個人再生手続における債権確定手続は、どのような手続ですか?
個人再生手続きには債権調査規定の適用はない
通常再生とも呼ばれる通常の民事再生手続きでは、民事再生法の債権調査規定に基づいて債権額の確定の手続きを行います(民事再生法99条以下)。
個人再生手続きは、個人の債務者が利用しやすいように、簡易・迅速な手続きとして設けられました。そのため、通常再生の債権調査規定は、個人再生手続には適用されません(民事再生法238条)。
債権者一覧表の提出と債権届出
個人再生手続きの申立てに際して、債権者一覧表の提出が義務付けられています(民事再生法221条3項)。個人再生手続きでは、債権者一覧表に記載された再生債権者は、債権届出をしなくても、債権届出期間の初日に債権者一覧表記載と同じ内容で債権届出をしたとみなされます(民事再生法225条)。

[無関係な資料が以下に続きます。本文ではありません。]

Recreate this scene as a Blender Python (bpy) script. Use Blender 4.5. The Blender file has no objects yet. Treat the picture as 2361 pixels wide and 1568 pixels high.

したがって、再生債権者は、債権者一覧表の記載に疑義がなければ、債権届出をする必要はありません。
実務上は、多くの貸金業者が、再生手続開始決定までの遅延損害金を含めて債権届出をすることが多いです。
異議の申述
再生債務者と再生債権者は、届出のあった再生債権の額や担保不足見込額に異議がある場合、一般異議申述期間内に、裁判所に異議を述べることができます(民事再生法226条1項本文)。
再生債務者は、債権者一覧表を提出しています。したがって、債権者一覧表に記載された再生債権等については、異議留保している場合でなければ、異議を述べることはできません(民事再生法226条1項但書)。
異議申述期間内に異議の申述てがなかった再生債権は、再生手続においては、債権届出どおりの債権があると確定します(民事再生法230条8項)。
債権の評価
異議申述期間内に異議申立てを行った再生債務者又は再生債権者は、裁判所に対して、再生債権の評価の申立てをすることができます(民事再生法227条1項本文)。
債権の評価の申立てがなされた場合、裁判所は、個人再生委員の調査・意見聴取を経て、再生債権の存否・金額、担保不足見込額を決定します(民事再生法227条7項)。再生債権の評価の裁判に対して、不服申立てをすることはできません。
なお、再生債権が執行力のある債務名義又は終局判決のあるものである場合は、異議を述べた者が、評価の申立てをする必要があります(民事再生法227条1項但書)。
異議の申述があったが、評価の申立てがなされないことがあります。その場合、通常の再生債権は、異議が述べられている部分は再生計画における弁済期間内に弁済を受けることはできません(民事再生法232条3項)。再生債権が執行力のある債務名義又は終局判決のある物である場合は、異議が述べられなかったものとみなされます(民事再生法227条2項)。